Oh. Someone at the EU Commission started to use websites? 🤔
OH THANK f’ING GOD
All of these comments that say different things, but all sound like “just do X, I’m an expert in EU laws and their theoretical consequences”. It’s as simple as that, is it? Wonder why nobody thought of that before.
Ban adtech
Should’ve just required it to be as easy to decline as it is to accept
Common European Union W
This is the worst output of EU regulation ever. How has it taken them so long to realise it’s annoying?! Don’t they use the internet in Brussels?
About time. Last time I pointed out the uselessness of cookie banners, the reddit hivemind downvoted me to heck.
Ensign_Crab@lemmy.world 10 months ago
It would be nice if the options weren’t like “Enable all cookies” and “navigate 4 menus that try to convince you to enable all cookies.”
shasta@lemm.ee 10 months ago
It would be better if you could set your preference on the browser once and never have to mess with it again unless you want to have exceptions for specific sites
adam@doomscroll.n8e.dev 10 months ago
In theory this is done. There is a Do Not Track (DNT) header that is browser defined. Does anyone use it? Do they fuck.
ExLisper@linux.community 10 months ago
AFAIK the regulation already says that the “only necessary” should be available with one click. I think the issue is that it’s difficult to go after all the small pages that are breaking the law. The big ones like YT of Google already have the ‘disable all’ button on top, I’m guessing because EU complained.
Honytawk@lemmy.zip 10 months ago
It doesn’t say that it should be available with one click.
It says that accepting should be just as easy as declining. Which also includes things like not being allowed to have a “greyed out” button to reject while the accept button is big and sparkly.

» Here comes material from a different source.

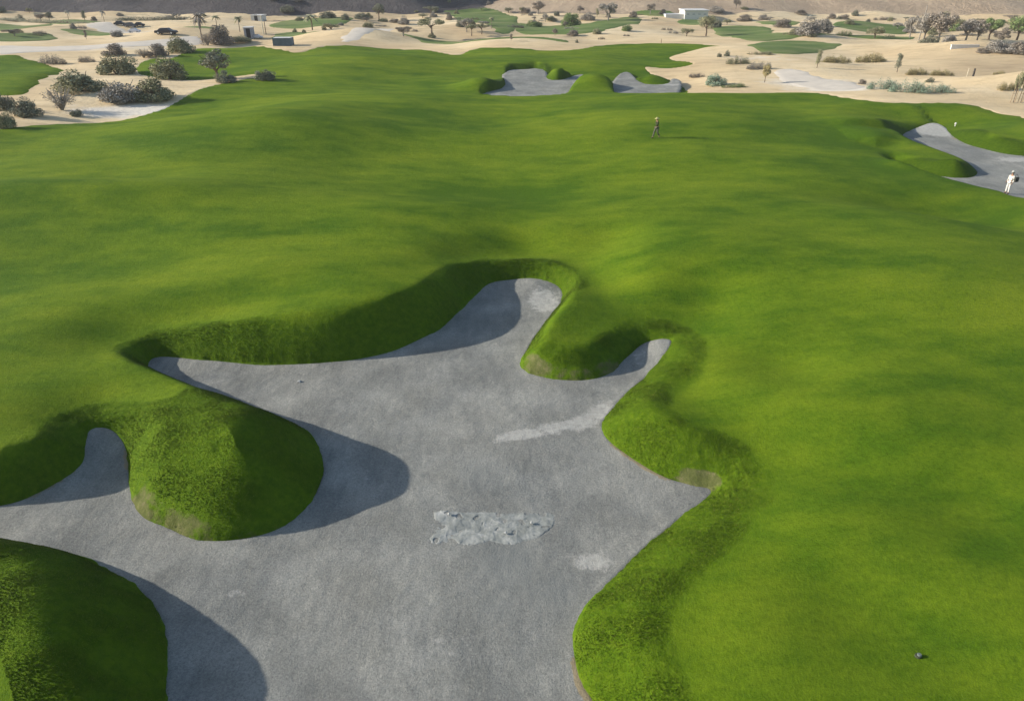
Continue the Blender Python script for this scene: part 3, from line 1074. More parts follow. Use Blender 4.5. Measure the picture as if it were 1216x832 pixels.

Maestro@kbin.social 10 months ago
It depends on the country. GDPR is not a law. It's a framework that countries use to implement national laws. GDPR doesn't say anything about one-click rejection, but some countries added it to their national law.
ook_the_librarian@lemmy.world 10 months ago
I want an “only necessary cookies except one cookie to remember I clicked this option” button available with one click.